Les personnes avec qui nous avons discuté ont, pour la majorité d’entre elles, redoublé leur 1A. Ce redoublement est majoritairement dû à une difficulté à s’intégrer et à surmonter la charge de travail du premier semestre et/ou des échecs dans les matières économiques dus la plupart du temps à des faiblesses en mathématiques. Ce redoublement pour raisons scolaires est particulièrement difficile à accepter lorsque l’élève est tout proche du passage en conditionnelle ( passage au niveau supérieur avec obligation de rattraper certaines matières non validées au cours de l’année ), ou qu’il est défaillant à cause d’une absence à l’examen indépendante de sa volonté.

Quels rapports avec l’administration ?

Nombreux sont les redoublants qui soulignent les problèmes rencontrés dans leurs rapports avec l’administration, qu’il s’agisse d’un manque de tact dans l’accompagnement, d’informations qui tardent à venir ou d’une coordination défaillante entre les services qui leur a parfois donné de faux espoirs sur leur admission dans la classe supérieure. Concernant la perception après coup de ce redoublement, si certains estiment qu’il s’agissait « sans aucun doute de la meilleur solution », d’autres sont plus sceptiques. Ils évoquent ainsi l’impression de « perdre son temps », la difficulté liée au fait de voir ses amis avancer alors qu’ils ont la sensation de faire du surplace, et le sentiment de ne plus avoir de joker, puisqu’on ne peut pas redoubler deux fois à Sciences Po.

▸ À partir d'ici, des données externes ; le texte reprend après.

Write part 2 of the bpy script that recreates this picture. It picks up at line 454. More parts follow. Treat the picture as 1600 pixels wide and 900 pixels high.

Cependant, il apparait que pour la quasi-totalité des personnes interrogées les résultats lors de l’année redoublée ont été bien meilleurs qu’initialement. Il s’agit bien sûr d’une perception tronquée, car nous n’avons eu que l’occasion d’interroger des personnes ayant réussi à continuer leur scolarité à Sciences Po par la suite.

Mais les chiffres fournis par la direction de la scolarité semblent aller dans le même sens, puisqu’ils indiquent qu’entre 80 et 90% des redoublants parviennent à accéder à la classe supérieure.